:: Supplied records
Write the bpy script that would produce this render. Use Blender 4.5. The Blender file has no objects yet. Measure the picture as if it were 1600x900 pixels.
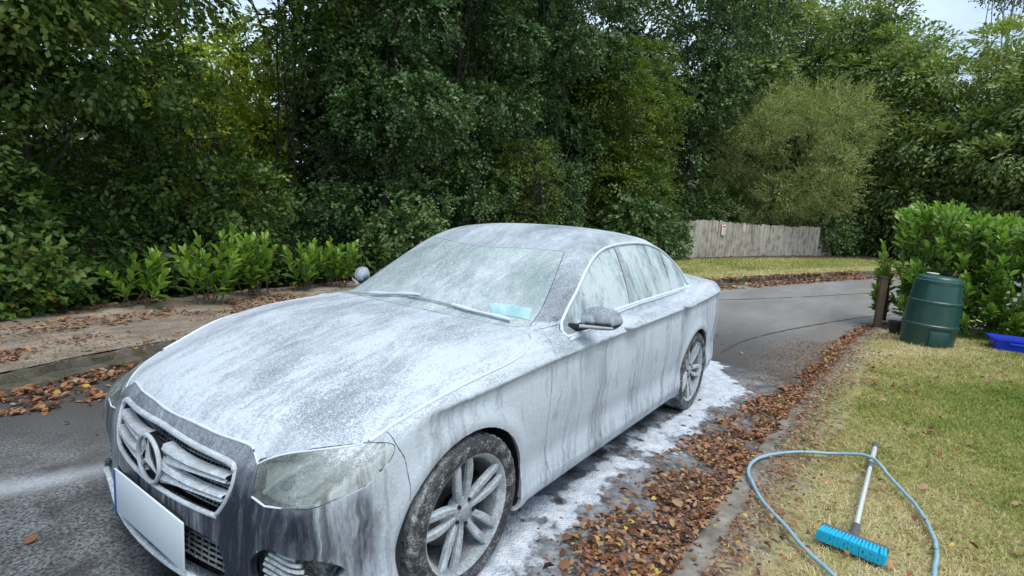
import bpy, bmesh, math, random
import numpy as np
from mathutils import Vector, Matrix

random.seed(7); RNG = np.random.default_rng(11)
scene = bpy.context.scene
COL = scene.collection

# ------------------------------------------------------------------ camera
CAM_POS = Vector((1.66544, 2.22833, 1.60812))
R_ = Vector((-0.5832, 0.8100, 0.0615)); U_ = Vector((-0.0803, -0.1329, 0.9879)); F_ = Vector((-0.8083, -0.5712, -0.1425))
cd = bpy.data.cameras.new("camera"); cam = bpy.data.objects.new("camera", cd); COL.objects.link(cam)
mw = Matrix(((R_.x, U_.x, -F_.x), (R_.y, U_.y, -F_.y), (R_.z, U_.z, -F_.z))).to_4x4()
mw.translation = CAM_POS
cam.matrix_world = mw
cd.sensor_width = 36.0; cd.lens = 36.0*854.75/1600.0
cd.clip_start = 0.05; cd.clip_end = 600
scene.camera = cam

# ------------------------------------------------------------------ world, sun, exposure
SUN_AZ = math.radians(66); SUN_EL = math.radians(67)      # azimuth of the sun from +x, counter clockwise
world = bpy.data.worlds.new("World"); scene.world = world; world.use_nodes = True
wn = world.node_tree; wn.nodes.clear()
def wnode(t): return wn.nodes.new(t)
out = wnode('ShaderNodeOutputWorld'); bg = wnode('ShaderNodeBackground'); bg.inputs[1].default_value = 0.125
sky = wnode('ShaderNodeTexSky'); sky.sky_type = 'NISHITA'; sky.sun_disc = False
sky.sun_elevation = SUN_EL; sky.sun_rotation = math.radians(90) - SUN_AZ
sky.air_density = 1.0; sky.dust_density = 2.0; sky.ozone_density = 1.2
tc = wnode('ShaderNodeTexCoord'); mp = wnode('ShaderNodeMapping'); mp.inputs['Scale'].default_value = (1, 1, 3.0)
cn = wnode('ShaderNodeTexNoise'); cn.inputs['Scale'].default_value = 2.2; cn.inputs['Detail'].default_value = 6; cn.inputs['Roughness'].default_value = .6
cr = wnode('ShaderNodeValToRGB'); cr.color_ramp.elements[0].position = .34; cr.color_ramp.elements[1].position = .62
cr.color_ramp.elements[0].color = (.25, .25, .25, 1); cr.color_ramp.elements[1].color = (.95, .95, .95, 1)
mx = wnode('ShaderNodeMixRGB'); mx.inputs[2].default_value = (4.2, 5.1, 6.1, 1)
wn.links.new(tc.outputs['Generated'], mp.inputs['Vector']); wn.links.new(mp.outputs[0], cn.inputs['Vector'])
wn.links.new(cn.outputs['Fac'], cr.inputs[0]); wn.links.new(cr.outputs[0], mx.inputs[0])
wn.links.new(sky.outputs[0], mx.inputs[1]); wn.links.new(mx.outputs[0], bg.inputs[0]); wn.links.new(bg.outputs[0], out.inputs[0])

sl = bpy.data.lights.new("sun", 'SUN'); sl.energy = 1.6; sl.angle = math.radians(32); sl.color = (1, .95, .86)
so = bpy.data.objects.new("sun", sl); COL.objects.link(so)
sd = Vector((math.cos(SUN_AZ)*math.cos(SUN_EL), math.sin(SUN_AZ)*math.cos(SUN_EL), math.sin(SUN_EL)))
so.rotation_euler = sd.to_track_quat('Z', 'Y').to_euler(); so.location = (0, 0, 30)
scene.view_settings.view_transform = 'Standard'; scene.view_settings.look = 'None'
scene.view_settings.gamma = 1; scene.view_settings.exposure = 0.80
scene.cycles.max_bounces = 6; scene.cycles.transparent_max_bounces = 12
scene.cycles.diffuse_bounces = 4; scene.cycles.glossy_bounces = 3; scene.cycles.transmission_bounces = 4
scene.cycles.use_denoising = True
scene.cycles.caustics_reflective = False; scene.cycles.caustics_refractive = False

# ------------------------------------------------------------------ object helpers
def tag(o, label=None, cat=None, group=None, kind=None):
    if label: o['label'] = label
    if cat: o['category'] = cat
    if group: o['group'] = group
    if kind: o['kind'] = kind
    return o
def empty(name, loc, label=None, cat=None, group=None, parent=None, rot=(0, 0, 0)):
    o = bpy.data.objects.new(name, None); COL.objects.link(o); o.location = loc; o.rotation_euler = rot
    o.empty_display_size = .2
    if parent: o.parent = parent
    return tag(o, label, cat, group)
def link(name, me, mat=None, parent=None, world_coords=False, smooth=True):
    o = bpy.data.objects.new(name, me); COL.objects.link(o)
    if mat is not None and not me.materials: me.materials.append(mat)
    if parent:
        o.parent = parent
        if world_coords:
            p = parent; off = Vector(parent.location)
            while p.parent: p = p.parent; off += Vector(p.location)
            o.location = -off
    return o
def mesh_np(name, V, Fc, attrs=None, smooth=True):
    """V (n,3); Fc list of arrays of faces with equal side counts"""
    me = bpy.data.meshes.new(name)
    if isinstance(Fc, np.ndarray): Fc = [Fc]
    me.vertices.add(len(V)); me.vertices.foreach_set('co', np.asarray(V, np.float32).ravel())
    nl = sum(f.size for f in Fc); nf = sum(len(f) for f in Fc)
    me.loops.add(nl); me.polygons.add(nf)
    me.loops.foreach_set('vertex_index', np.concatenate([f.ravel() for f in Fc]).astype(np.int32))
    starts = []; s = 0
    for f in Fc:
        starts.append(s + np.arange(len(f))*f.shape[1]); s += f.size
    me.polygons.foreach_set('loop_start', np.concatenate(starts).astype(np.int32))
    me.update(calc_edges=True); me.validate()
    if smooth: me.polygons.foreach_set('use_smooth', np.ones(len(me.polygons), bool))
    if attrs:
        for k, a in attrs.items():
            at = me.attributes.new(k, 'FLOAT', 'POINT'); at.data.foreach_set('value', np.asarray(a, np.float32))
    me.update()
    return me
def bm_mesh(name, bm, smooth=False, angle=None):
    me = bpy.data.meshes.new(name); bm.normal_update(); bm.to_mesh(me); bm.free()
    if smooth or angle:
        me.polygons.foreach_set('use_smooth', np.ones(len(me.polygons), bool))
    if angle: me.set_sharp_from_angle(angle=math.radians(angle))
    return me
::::
:: Supplied records
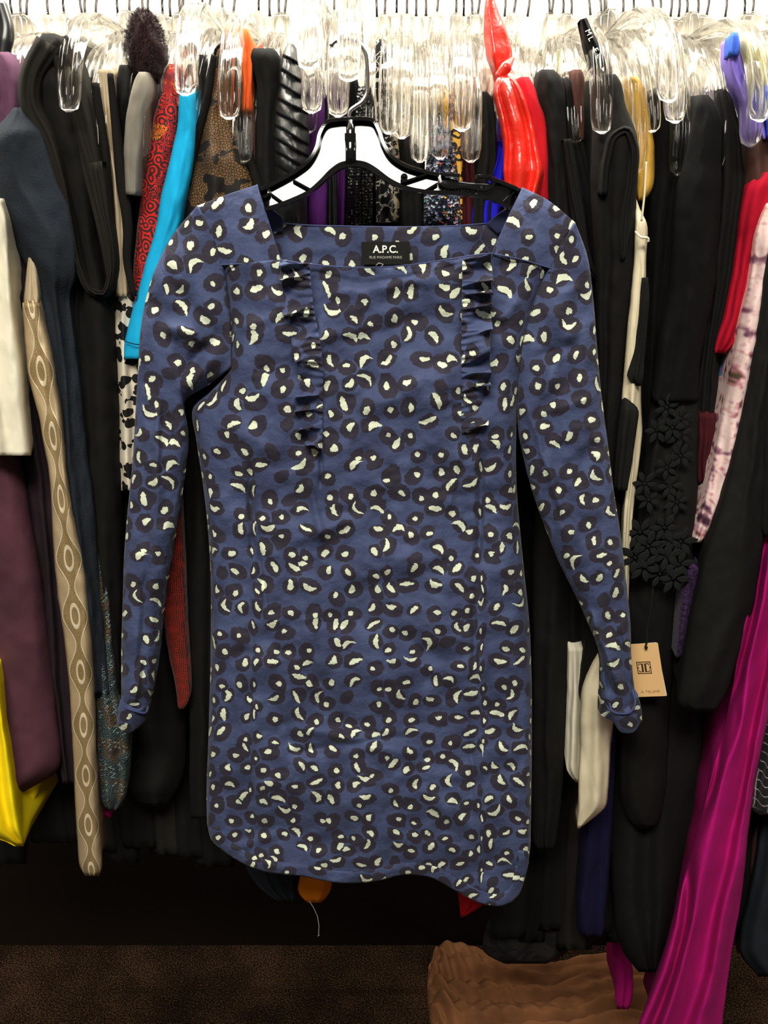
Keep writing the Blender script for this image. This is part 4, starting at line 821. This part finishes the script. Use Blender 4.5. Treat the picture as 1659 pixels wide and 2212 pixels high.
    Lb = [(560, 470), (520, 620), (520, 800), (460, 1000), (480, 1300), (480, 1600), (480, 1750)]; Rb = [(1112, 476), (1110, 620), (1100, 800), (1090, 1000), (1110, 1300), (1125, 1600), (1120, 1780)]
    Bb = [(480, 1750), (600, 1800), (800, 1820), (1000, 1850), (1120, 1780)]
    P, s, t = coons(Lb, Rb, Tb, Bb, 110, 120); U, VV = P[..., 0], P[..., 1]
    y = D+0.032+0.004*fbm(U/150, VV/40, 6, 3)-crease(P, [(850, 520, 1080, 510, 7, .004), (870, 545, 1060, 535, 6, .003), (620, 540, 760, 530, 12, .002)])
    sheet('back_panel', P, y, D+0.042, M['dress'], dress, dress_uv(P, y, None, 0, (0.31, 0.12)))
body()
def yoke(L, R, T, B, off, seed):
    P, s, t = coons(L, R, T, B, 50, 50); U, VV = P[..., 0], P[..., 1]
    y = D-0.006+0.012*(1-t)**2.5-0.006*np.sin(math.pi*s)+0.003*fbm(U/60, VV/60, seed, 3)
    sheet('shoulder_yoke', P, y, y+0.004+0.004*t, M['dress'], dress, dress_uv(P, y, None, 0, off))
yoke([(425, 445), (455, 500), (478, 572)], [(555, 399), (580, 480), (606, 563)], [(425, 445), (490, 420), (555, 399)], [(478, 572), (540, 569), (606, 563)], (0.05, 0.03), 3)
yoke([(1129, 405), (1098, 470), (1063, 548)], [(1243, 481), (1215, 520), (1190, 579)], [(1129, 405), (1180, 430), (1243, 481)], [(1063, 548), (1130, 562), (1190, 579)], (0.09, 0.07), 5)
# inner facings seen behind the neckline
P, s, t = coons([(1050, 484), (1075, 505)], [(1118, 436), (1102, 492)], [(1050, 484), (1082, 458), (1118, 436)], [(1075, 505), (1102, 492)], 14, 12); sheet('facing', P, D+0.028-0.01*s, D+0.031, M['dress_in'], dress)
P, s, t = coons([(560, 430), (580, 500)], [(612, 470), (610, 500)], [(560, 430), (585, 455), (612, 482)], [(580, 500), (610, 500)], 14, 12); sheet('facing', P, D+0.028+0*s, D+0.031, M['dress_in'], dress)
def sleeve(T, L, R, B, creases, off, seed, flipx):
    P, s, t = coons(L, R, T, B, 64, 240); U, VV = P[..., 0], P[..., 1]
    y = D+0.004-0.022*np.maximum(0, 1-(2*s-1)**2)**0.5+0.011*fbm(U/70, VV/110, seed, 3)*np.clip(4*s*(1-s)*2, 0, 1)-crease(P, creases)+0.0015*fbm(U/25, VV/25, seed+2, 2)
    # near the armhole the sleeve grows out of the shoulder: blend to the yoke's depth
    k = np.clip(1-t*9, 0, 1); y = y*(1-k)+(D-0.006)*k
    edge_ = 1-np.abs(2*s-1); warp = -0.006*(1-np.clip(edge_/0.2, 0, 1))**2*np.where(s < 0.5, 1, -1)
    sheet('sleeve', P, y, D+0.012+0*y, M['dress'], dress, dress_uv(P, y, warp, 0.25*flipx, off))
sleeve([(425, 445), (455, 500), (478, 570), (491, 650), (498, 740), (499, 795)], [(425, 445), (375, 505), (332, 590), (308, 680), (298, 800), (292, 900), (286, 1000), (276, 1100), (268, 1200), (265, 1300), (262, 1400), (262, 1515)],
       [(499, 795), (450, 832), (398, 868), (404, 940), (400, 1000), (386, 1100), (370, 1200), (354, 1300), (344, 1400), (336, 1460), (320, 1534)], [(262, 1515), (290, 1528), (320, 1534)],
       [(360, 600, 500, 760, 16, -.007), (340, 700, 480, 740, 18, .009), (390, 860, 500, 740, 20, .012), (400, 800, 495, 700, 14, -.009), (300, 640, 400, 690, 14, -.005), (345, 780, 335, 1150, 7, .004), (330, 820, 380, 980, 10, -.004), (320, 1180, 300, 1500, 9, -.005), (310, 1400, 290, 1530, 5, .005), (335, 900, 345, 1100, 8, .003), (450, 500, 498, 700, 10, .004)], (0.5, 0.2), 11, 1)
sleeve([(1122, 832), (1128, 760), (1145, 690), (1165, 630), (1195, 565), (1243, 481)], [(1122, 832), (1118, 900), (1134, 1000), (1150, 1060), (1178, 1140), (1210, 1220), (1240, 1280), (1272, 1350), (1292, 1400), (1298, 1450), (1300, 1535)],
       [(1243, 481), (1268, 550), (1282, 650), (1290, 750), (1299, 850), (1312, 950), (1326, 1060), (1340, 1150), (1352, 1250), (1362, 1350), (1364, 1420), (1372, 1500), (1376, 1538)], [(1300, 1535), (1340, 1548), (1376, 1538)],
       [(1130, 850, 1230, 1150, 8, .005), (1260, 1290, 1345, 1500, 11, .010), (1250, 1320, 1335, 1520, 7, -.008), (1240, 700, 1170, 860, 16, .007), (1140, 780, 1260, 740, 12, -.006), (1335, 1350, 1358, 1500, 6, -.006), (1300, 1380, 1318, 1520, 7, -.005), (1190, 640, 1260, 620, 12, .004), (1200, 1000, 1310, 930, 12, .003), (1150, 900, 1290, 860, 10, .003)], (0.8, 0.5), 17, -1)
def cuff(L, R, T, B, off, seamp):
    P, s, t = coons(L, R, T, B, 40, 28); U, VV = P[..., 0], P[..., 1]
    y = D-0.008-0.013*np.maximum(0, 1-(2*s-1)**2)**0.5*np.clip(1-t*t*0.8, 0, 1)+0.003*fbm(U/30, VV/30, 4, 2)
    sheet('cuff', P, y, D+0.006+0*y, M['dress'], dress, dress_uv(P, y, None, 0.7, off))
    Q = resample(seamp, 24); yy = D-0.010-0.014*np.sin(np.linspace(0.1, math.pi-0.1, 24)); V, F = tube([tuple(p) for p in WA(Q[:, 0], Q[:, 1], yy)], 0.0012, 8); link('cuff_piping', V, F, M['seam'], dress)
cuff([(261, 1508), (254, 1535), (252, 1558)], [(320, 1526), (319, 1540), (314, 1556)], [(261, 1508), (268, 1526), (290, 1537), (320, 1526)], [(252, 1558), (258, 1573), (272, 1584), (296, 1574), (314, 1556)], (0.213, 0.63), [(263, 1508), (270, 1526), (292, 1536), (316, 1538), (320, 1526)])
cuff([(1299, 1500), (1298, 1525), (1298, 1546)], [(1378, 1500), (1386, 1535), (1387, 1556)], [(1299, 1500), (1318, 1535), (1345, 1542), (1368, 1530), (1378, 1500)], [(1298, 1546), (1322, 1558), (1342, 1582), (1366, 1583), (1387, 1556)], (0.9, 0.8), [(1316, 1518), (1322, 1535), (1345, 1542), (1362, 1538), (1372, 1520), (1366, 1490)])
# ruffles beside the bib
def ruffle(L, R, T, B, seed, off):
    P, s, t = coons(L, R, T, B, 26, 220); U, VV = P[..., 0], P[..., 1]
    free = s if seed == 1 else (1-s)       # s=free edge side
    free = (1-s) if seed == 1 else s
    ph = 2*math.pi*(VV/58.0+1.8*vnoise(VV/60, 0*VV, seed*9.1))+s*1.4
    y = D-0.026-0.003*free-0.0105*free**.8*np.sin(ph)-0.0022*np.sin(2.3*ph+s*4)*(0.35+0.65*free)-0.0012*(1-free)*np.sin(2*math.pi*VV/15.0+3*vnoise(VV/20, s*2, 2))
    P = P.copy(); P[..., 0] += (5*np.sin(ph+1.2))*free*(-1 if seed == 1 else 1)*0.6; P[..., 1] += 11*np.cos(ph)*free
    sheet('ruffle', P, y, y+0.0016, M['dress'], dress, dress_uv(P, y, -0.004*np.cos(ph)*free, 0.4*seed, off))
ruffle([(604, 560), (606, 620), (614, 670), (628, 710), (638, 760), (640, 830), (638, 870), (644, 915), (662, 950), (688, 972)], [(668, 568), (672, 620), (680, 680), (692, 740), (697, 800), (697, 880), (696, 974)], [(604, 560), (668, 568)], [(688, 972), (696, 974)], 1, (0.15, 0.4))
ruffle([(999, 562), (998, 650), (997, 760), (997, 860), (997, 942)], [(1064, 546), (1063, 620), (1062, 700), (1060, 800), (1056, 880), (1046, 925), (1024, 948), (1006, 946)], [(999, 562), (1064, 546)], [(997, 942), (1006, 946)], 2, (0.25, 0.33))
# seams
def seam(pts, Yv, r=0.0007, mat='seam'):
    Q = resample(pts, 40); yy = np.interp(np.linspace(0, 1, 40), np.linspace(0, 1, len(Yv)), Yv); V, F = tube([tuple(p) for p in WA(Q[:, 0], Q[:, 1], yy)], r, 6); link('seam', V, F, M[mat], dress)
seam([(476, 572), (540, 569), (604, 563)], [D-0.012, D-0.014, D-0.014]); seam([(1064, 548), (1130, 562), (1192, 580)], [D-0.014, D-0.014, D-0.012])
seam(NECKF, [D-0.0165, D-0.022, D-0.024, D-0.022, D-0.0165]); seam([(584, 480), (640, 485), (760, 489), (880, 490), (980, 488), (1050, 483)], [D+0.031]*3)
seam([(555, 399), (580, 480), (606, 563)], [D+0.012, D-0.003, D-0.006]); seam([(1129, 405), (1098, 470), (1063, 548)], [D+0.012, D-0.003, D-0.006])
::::
▶ _Challenge_:
Give again, word for word, only the lines starting at the line with "Write the bpy" and ending at the line with "scene.camera = cam", keeping both end lines; pictures stay out.

▶ _Solution below_:
Write the bpy script that would produce this render. Use Blender 4.5. The Blender file has no objects yet. Measure the picture as if it were 1600x900 pixels.
import bpy, bmesh, math, random
import numpy as np
from mathutils import Vector, Matrix

random.seed(7); RNG = np.random.default_rng(11)
scene = bpy.context.scene
COL = scene.collection

# ------------------------------------------------------------------ camera
CAM_POS = Vector((1.66544, 2.22833, 1.60812))
R_ = Vector((-0.5832, 0.8100, 0.0615)); U_ = Vector((-0.0803, -0.1329, 0.9879)); F_ = Vector((-0.8083, -0.5712, -0.1425))
cd = bpy.data.cameras.new("camera"); cam = bpy.data.objects.new("camera", cd); COL.objects.link(cam)
mw = Matrix(((R_.x, U_.x, -F_.x), (R_.y, U_.y, -F_.y), (R_.z, U_.z, -F_.z))).to_4x4()
mw.translation = CAM_POS
cam.matrix_world = mw
cd.sensor_width = 36.0; cd.lens = 36.0*854.75/1600.0
cd.clip_start = 0.05; cd.clip_end = 600
scene.camera = cam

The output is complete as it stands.